Even today, after serving for decades in the world’s most pompous workplace, Senator Biden retains an ostentatiously unpretentious manner. He campaigns with an army of Bidens who seem to emerge by the dozens from the old neighborhood in Scranton. He has disdain for privilege and for limousine liberals — the mark of an honest, working-class Democrat.

Democrats in general, and Obama in particular, have trouble connecting with working-class voters, especially Catholic ones. Biden would be the bridge.

Honesty. Biden’s most notorious feature is his mouth. But in his youth, he had a stutter. As a freshman in high school he was exempted from public speaking because of his disability, and was ridiculed by teachers and peers. His nickname was Dash, because of his inability to finish a sentence.

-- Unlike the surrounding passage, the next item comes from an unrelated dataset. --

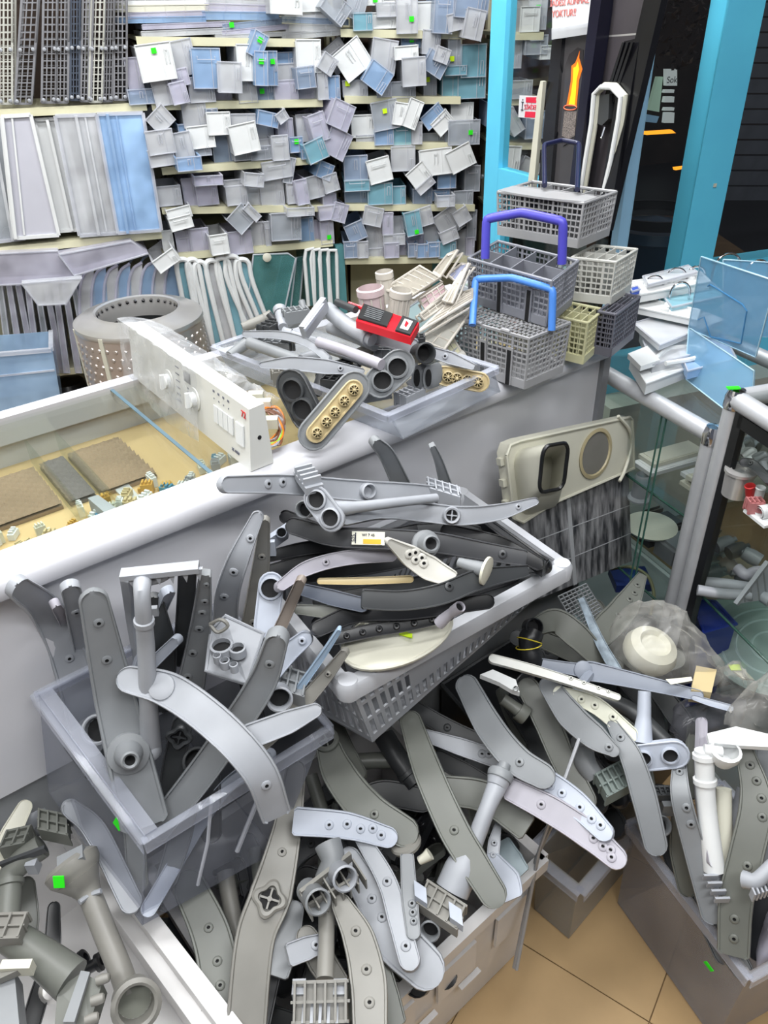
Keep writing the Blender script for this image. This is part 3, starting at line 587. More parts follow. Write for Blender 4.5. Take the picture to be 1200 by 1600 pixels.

He developed an odd smile as a way to relax his facial muscles (it still shows up while he’s speaking today) and he’s spent his adulthood making up for any comments that may have gone unmade during his youth.

Today, Biden’s conversational style is tiresome to some, but it has one outstanding feature. He is direct. No matter who you are, he tells you exactly what he thinks, before he tells it to you a second, third and fourth time.

Presidents need someone who will be relentlessly direct. Obama, who attracts worshippers, not just staff members, needs that more than most.

Loyalty. Just after Biden was elected to the senate in 1972, his wife, Neilia, and daughter Naomi were killed in a car crash. His career has also been marked by lesser crises. His first presidential run ended in a plagiarism scandal. He nearly died of a brain aneurism.

New administrations are dominated by the young and the arrogant, and benefit from the presence of those who have been through the worst and who have a tinge of perspective. Moreover, there are moments when a president has to go into the cabinet room and announce a decision that nearly everyone else on his team disagrees with. In those moments, he needs a vice president who will provide absolute support. That sort of loyalty comes easiest to people who have been down themselves, and who had to rely on others in their own moments of need.

Experience. When Obama talks about postpartisanship, he talks about a grass-roots movement that will arise and sweep away the old ways of Washington. When John McCain talks about it, he describes a meeting of wise old heads who get together to craft compromises. Obama’s vision is more romantic, but McCain’s is more realistic.